Urbanisation must conserve nature too
Urbanisation in the country is necessary but it will have to be done protecting the waterbodies, greeneries, and hills, speakers told the 3rd Urban Dialogue yesterday.
Around 30 percent, or 4.5 crore, of the country's population live in urban areas, which will increase to over 50 percent in 2047, said urban planning expert Prof Nazrul Islam.
He said the economic growth increased due to urbanisation as urban areas generated 65 percent of Bangladesh's GDP but open space, greeneries, and waterbodies should be protected at the same time.
The two-day Urban Dialogue 2015, organised by Urban INGO Forum Bangladesh and the disaster science and management department of Dhaka University, started at the university's senate building yesterday.
Stressing the need for planned urbanisation, Prof Sheikh Tawhidul Islam of Jahangirnagar University said in his keynote paper that urbanisation occurred in an unplanned way in Bangladesh over the last three or four decades.
He said planned urbanisation started in the 1950s in cities like Dhaka, Khulna, Rangpur, Mymensingh but later unplanned developed dominated and the poor people from the surrounding rural areas crammed into the cities.
Widening inequality in resource allocation and benefit sharing, especially in rural settings, coupled with disasters, prompted the poor to migrate to urban areas, Tawhidul said.

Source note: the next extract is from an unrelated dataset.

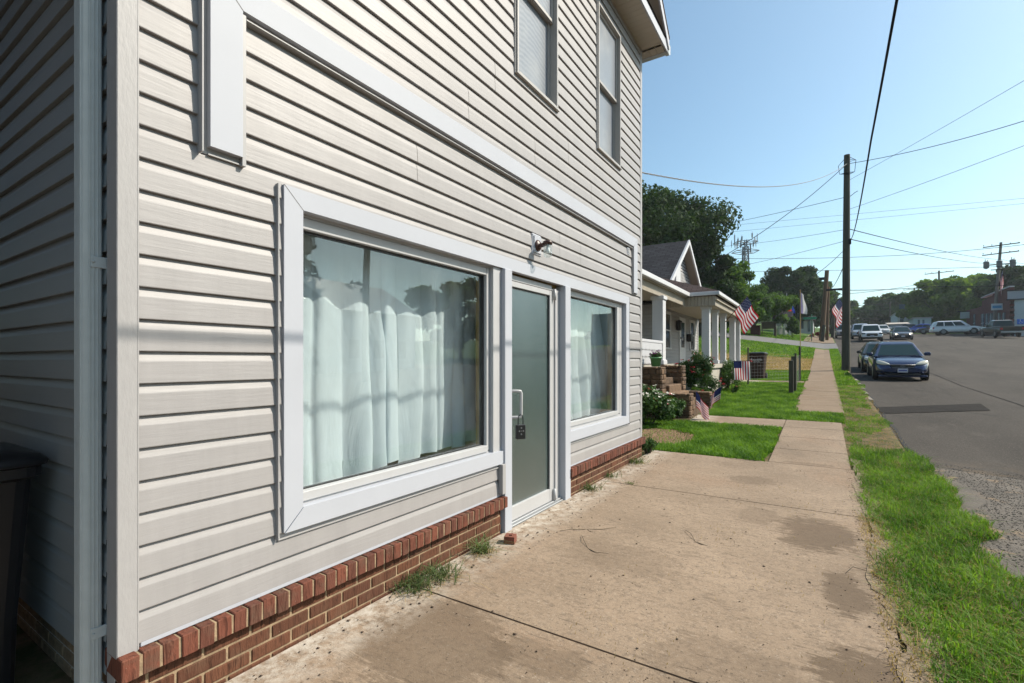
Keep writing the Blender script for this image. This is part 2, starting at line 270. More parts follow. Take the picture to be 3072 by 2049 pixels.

Stressing the need for incorporating disaster risk reduction (DRR) issues in plans, he said the current urban planning process, especially the master plans and related strategic documents, got limited space to accommodate DRR measures since the objectives of urban planning or management were not sufficiently aligned with reducing disaster risks.
Speaking as chief gust, State Minister for Finance MA Mannan said development would happen certainly but it was necessary to ensure justice, equal distribution and fixing priorities.
Prof Dr Nasreen Ahmad, pro-vice chancellor of DU; Shahidullah Mia, additional secretary of the disaster management and relief ministry; and Wilfred Sikukula, senior filed operations director, World Vision Bangladesh, addressed the dialogue, and it was chaired by John A Armstrong, national director of the Habitat for Humanity.